By comparison, the figures represented by last year’s document came in at $829 million for the total budget and $568.9 million for the county itself.

An increase in the number of delinquent property-tax accounts is straining county revenues as department heads are reporting increased demands for human services, said Diane Padilla, the county’s budget manager.

“We’re still facing a very tough situation,” she said. “That translates to a very tight budget.”

A countywide decrease in building and permit activity translates to staffing cuts in those departments. That’s because their budgets are reliant, in part, on permit fees.

The number of full-time-equivalent employees working in the Department of Transportation and Development’s Building Codes Division last year will shrink to 21, from 43. Similarly, the Planning Division will be reduced to 21 full-time-equivalents, from 28.
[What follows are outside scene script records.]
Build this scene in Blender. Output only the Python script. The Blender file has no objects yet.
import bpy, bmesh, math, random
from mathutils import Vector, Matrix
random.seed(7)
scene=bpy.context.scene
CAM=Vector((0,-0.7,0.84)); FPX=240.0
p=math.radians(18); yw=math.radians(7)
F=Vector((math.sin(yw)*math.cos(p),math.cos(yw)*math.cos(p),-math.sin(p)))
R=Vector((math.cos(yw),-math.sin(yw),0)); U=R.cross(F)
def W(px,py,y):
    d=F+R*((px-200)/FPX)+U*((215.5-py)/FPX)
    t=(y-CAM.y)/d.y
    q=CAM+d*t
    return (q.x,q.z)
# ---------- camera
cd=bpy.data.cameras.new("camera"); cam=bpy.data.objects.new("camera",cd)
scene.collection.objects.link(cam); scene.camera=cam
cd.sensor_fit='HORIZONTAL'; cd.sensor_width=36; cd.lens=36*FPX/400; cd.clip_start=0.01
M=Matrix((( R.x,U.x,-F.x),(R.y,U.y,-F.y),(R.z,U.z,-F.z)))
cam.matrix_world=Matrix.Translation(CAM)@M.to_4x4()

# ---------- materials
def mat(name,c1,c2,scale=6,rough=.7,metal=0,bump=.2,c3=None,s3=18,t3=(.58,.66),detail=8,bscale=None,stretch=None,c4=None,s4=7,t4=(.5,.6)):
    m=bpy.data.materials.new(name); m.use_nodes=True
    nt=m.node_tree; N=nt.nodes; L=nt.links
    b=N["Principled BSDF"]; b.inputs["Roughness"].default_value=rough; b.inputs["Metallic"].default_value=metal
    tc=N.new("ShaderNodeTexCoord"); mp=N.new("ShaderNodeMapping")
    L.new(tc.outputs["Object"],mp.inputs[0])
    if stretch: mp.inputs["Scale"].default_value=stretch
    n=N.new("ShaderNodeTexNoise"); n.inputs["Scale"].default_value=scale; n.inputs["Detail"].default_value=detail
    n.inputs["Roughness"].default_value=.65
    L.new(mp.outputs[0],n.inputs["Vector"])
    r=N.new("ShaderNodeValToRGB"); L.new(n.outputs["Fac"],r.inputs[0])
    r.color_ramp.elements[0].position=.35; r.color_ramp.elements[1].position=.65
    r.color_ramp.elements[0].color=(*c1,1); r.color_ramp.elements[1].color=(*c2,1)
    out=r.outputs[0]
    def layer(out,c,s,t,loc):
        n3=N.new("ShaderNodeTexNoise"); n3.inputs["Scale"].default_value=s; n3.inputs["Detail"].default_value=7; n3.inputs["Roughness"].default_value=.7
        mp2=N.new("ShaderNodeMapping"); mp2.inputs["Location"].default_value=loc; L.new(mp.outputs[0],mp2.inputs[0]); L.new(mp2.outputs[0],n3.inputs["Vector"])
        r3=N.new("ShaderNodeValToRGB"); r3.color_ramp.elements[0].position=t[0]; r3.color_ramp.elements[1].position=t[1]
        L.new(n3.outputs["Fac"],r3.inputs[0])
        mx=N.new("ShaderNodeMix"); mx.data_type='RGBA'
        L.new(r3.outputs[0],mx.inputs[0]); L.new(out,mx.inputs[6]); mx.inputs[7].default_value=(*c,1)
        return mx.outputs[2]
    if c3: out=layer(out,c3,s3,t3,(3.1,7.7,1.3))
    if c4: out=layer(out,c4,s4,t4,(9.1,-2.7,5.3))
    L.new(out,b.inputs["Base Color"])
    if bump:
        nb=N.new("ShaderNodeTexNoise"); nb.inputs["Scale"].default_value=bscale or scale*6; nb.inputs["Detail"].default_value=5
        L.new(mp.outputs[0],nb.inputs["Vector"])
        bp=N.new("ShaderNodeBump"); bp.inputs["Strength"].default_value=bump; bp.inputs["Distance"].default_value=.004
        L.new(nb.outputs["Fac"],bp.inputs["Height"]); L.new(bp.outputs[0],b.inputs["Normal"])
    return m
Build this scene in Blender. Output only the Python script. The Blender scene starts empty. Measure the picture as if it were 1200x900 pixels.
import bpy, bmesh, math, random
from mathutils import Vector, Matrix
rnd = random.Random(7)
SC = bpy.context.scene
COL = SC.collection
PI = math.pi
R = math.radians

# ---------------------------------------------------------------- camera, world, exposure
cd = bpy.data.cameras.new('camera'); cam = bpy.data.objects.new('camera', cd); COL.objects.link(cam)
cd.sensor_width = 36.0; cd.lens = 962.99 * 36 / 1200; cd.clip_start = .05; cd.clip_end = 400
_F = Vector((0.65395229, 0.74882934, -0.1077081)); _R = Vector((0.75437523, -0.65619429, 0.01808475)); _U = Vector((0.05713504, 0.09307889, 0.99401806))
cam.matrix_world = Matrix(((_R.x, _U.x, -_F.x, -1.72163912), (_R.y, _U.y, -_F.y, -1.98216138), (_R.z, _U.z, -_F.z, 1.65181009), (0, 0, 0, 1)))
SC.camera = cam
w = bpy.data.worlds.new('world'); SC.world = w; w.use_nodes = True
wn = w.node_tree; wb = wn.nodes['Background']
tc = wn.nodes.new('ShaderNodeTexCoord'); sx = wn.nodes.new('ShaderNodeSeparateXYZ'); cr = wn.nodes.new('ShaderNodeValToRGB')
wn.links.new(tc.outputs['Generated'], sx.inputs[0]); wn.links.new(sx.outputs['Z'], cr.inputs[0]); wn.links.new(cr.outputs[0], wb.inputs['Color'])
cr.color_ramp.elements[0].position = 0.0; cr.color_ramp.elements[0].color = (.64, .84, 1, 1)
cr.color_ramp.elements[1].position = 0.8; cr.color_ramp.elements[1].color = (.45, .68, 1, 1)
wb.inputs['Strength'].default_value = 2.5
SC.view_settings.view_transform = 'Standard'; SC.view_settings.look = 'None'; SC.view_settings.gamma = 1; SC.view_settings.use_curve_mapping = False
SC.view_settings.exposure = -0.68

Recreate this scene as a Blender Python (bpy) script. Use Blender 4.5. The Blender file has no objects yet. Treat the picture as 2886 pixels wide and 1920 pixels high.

County Administrator Steve Wheeler, in his budget message to the commissioners, noted that economic conditions in the county are improving, but slowly and unevenly.

Compared with this time last year, for instance, the unemployment rate is down, to 10.4 percent in March, from 11.4 percent in March 2009.

Home sale prices, meanwhile, are continuing a downward slide, while the percentage of people filing for what used to be called the food stamp program are increasing.

Still to be decided by the commissioners is how to spend $1 million in cuts from administrative budgets. The savings came from categories such as travel, subscriptions and equipment and furniture replacement.

The goal is to channel the savings into areas that will help “vulnerable populations.”

Commissioner Ann Lininger wants to use at least some of that money to aid the mentally ill and those with drug addictions. Doing so, she said, could keep people in some of those areas out of jail.

“By stabilizing those people and managing their mental illness, we help avoid the far higher costs associated with incarceration,” Lininger said. “So in addition to being beneficial to those people and their families, it makes business sense as well.”